New office to lead secure transactions initiative

Monday - 1/10/2011, 6:43am EST

By Meg Beasley
Reporter
Federal News Radio

White House Cybersecurity Coordinator Howard Schmidt announced the formation of a National Program Office to oversee the administration's national strategy for trusted identities in cyberspace. The new office will coordinate with industry to create an online environment in which sensitive transactions are less risky.

Schmidt and Commerce Secretary Gary Locke announced the new office Friday at a forum with industry leaders and academics hosted by Stanford University.

The National Program Office, which will be set up in the Commerce Department's National Institute of Standards and Technology, will be in charge of coordinating efforts between the government and private industry. While the government will provide leadership, coordination and collaboration, Schmidt said it needs industry to innovate and implement new technologies.

The office is the latest step in a process begun when the President announced a cybersecurity review in 2009. That review prompted the creation of the National Strategy for Secure Identity in Cyberspace (NSTIC). Schmidt released the initial draft last June.

The strategy is meant to develop a comprehensive identity ecosystem - an online environment where individuals, organizations, services and devices can trust each other because authoritative sources establish and authenticate their digital identities. The administration said privacy protection, voluntary participation and interoperability will be key components of the ecosystem.

"With the full participation of industry and the general public, NSTIC plans to nurture the development of a secure and privacy-enhancing identity ecosystem for the Internet," Schmidt said at the forum. "This identity ecosystem would instill greater confidence in online transactions with less personal information being collected and stored with each transaction, lowering the risk of identity theft."

While Schmidt explained what NSTIC could mean for users, Locke described what it would not.

"We are not talking about a national ID card," Locke said. "We are not talking about a government controlled system. What we are talking about is enhancing online security and privacy and perhaps even eliminating the need to memorize a dozen passwords."

Locke added that creating a more secure online environment was crucial to helping the Internet reach its full potential. The administration estimates that e-commerce worldwide is worth $10 trillion of business online annually. In the third quarter of 2010 alone, the administration said e-commerce sales accounted for more than $41 billion--up 13.6 percent over the same period last year.

Given the importance of online business, Schmidt said that Commerce "is the absolute perfect spot in the U.S. government to help run this National Program Office." The office will work with the Department of Homeland Security and the General Services Administration to implement NSTIC.

Later this year, the Commerce Department plans to hold a workshop to highlight the existing initiatives in this strategy.
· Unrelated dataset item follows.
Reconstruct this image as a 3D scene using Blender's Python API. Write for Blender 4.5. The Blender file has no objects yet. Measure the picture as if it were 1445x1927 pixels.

The new office also received kudos from lawmakers and industry associations. Sen. Barbara Mikulski (D-Md.) and John Rockefeller (D-W.Va.) welcomed the new office and promised to work closely with Commerce to protect Americans' online identities and transactions. Rockefeller said he would introduce legislation to address the challenges in securing cyberspace.

Phil Bond, CEO of TechAmerica, which co-hosted the event, said in a release that the government recognizes that the technology industry must drive implementation of the national strategy. Bond added that the government needs to establish an even stronger public-private partnership by creating a private sector advisory committee for the program office.